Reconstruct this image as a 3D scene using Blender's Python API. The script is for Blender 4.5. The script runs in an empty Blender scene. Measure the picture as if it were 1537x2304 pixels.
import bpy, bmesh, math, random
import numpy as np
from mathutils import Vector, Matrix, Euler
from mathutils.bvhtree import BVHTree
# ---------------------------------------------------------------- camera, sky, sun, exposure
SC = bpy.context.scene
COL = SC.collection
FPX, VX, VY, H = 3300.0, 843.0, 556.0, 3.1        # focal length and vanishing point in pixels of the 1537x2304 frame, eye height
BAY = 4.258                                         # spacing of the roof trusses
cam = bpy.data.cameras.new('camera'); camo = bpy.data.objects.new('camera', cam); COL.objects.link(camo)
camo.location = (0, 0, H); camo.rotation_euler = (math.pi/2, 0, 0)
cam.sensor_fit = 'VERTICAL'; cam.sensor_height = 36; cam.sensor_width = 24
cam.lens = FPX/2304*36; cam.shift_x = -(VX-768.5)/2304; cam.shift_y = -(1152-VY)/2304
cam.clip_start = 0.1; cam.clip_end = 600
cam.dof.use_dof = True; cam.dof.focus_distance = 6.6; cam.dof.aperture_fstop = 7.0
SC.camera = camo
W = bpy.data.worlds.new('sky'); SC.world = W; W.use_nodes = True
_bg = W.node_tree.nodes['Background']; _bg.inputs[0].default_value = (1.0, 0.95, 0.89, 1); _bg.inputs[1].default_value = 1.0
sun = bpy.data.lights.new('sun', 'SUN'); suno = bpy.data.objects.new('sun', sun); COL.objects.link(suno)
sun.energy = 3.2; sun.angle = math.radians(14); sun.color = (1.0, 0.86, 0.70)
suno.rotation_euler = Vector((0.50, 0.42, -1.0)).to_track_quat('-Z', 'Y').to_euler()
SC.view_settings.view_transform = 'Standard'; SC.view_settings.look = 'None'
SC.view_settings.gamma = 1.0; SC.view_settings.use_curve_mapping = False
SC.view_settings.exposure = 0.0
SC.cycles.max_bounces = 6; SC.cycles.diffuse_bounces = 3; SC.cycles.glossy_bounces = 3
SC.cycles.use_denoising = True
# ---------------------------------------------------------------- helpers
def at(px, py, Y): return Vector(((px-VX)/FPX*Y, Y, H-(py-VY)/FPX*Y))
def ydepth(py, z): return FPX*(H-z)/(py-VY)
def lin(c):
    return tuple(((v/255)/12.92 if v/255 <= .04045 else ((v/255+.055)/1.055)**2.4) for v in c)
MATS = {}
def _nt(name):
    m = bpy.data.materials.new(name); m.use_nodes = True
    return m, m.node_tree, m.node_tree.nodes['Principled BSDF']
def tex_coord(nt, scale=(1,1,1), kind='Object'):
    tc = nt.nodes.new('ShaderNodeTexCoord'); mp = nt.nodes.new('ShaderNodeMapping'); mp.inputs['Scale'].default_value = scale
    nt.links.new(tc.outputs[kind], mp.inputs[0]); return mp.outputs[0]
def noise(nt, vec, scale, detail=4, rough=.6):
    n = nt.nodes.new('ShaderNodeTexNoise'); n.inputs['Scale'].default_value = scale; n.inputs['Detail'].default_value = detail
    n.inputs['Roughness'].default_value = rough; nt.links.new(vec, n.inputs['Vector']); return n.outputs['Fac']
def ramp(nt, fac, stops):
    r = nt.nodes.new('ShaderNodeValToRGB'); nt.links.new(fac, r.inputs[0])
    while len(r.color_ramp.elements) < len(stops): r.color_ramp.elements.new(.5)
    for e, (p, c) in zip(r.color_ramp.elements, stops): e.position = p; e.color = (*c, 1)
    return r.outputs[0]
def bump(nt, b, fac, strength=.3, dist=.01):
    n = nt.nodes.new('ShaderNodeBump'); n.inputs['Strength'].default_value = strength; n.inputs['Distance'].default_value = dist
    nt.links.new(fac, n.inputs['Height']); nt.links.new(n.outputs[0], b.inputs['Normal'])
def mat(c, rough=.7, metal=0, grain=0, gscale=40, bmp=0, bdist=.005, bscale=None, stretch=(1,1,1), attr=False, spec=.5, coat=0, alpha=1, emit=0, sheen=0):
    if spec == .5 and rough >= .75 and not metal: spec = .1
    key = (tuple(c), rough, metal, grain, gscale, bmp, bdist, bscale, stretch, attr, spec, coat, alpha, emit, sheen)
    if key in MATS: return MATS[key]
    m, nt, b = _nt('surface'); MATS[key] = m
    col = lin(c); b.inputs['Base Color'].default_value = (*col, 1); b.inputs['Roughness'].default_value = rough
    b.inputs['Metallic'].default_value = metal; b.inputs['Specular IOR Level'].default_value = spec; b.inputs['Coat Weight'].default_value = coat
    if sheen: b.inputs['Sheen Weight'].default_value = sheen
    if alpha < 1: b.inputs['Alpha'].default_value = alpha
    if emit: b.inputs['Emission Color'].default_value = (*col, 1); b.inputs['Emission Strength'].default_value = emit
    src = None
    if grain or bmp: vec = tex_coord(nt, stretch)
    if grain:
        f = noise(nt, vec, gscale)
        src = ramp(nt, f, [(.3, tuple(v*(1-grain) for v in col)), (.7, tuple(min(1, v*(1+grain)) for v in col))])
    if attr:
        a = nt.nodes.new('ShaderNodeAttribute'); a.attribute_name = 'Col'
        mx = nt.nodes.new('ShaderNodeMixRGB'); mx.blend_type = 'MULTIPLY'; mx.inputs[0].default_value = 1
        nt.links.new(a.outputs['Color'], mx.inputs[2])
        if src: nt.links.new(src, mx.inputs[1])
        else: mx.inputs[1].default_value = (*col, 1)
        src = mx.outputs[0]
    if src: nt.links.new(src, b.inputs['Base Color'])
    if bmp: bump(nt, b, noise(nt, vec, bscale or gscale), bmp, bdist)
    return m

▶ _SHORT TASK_
Print out the whole listing exactly as it appears.

▶ _RESPONSE BELOW_
Reconstruct this image as a 3D scene using Blender's Python API. The script is for Blender 4.5. The script runs in an empty Blender scene. Measure the picture as if it were 1537x2304 pixels.
import bpy, bmesh, math, random
import numpy as np
from mathutils import Vector, Matrix, Euler
from mathutils.bvhtree import BVHTree
# ---------------------------------------------------------------- camera, sky, sun, exposure
SC = bpy.context.scene
COL = SC.collection
FPX, VX, VY, H = 3300.0, 843.0, 556.0, 3.1        # focal length and vanishing point in pixels of the 1537x2304 frame, eye height
BAY = 4.258                                         # spacing of the roof trusses
cam = bpy.data.cameras.new('camera'); camo = bpy.data.objects.new('camera', cam); COL.objects.link(camo)
camo.location = (0, 0, H); camo.rotation_euler = (math.pi/2, 0, 0)
cam.sensor_fit = 'VERTICAL'; cam.sensor_height = 36; cam.sensor_width = 24
cam.lens = FPX/2304*36; cam.shift_x = -(VX-768.5)/2304; cam.shift_y = -(1152-VY)/2304
cam.clip_start = 0.1; cam.clip_end = 600
cam.dof.use_dof = True; cam.dof.focus_distance = 6.6; cam.dof.aperture_fstop = 7.0
SC.camera = camo
W = bpy.data.worlds.new('sky'); SC.world = W; W.use_nodes = True
_bg = W.node_tree.nodes['Background']; _bg.inputs[0].default_value = (1.0, 0.95, 0.89, 1); _bg.inputs[1].default_value = 1.0
sun = bpy.data.lights.new('sun', 'SUN'); suno = bpy.data.objects.new('sun', sun); COL.objects.link(suno)
sun.energy = 3.2; sun.angle = math.radians(14); sun.color = (1.0, 0.86, 0.70)
suno.rotation_euler = Vector((0.50, 0.42, -1.0)).to_track_quat('-Z', 'Y').to_euler()
SC.view_settings.view_transform = 'Standard'; SC.view_settings.look = 'None'
SC.view_settings.gamma = 1.0; SC.view_settings.use_curve_mapping = False
SC.view_settings.exposure = 0.0
SC.cycles.max_bounces = 6; SC.cycles.diffuse_bounces = 3; SC.cycles.glossy_bounces = 3
SC.cycles.use_denoising = True
# ---------------------------------------------------------------- helpers
def at(px, py, Y): return Vector(((px-VX)/FPX*Y, Y, H-(py-VY)/FPX*Y))
def ydepth(py, z): return FPX*(H-z)/(py-VY)
def lin(c):
    return tuple(((v/255)/12.92 if v/255 <= .04045 else ((v/255+.055)/1.055)**2.4) for v in c)
MATS = {}
def _nt(name):
    m = bpy.data.materials.new(name); m.use_nodes = True
    return m, m.node_tree, m.node_tree.nodes['Principled BSDF']
def tex_coord(nt, scale=(1,1,1), kind='Object'):
    tc = nt.nodes.new('ShaderNodeTexCoord'); mp = nt.nodes.new('ShaderNodeMapping'); mp.inputs['Scale'].default_value = scale
    nt.links.new(tc.outputs[kind], mp.inputs[0]); return mp.outputs[0]
def noise(nt, vec, scale, detail=4, rough=.6):
    n = nt.nodes.new('ShaderNodeTexNoise'); n.inputs['Scale'].default_value = scale; n.inputs['Detail'].default_value = detail
    n.inputs['Roughness'].default_value = rough; nt.links.new(vec, n.inputs['Vector']); return n.outputs['Fac']
def ramp(nt, fac, stops):
    r = nt.nodes.new('ShaderNodeValToRGB'); nt.links.new(fac, r.inputs[0])
    while len(r.color_ramp.elements) < len(stops): r.color_ramp.elements.new(.5)
    for e, (p, c) in zip(r.color_ramp.elements, stops): e.position = p; e.color = (*c, 1)
    return r.outputs[0]
def bump(nt, b, fac, strength=.3, dist=.01):
    n = nt.nodes.new('ShaderNodeBump'); n.inputs['Strength'].default_value = strength; n.inputs['Distance'].default_value = dist
    nt.links.new(fac, n.inputs['Height']); nt.links.new(n.outputs[0], b.inputs['Normal'])
def mat(c, rough=.7, metal=0, grain=0, gscale=40, bmp=0, bdist=.005, bscale=None, stretch=(1,1,1), attr=False, spec=.5, coat=0, alpha=1, emit=0, sheen=0):
    if spec == .5 and rough >= .75 and not metal: spec = .1
    key = (tuple(c), rough, metal, grain, gscale, bmp, bdist, bscale, stretch, attr, spec, coat, alpha, emit, sheen)
    if key in MATS: return MATS[key]
    m, nt, b = _nt('surface'); MATS[key] = m
    col = lin(c); b.inputs['Base Color'].default_value = (*col, 1); b.inputs['Roughness'].default_value = rough
    b.inputs['Metallic'].default_value = metal; b.inputs['Specular IOR Level'].default_value = spec; b.inputs['Coat Weight'].default_value = coat
    if sheen: b.inputs['Sheen Weight'].default_value = sheen
    if alpha < 1: b.inputs['Alpha'].default_value = alpha
    if emit: b.inputs['Emission Color'].default_value = (*col, 1); b.inputs['Emission Strength'].default_value = emit
    src = None
    if grain or bmp: vec = tex_coord(nt, stretch)
    if grain:
        f = noise(nt, vec, gscale)
        src = ramp(nt, f, [(.3, tuple(v*(1-grain) for v in col)), (.7, tuple(min(1, v*(1+grain)) for v in col))])
    if attr:
        a = nt.nodes.new('ShaderNodeAttribute'); a.attribute_name = 'Col'
        mx = nt.nodes.new('ShaderNodeMixRGB'); mx.blend_type = 'MULTIPLY'; mx.inputs[0].default_value = 1
        nt.links.new(a.outputs['Color'], mx.inputs[2])
        if src: nt.links.new(src, mx.inputs[1])
        else: mx.inputs[1].default_value = (*col, 1)
        src = mx.outputs[0]
    if src: nt.links.new(src, b.inputs['Base Color'])
    if bmp: bump(nt, b, noise(nt, vec, bscale or gscale), bmp, bdist)
    return m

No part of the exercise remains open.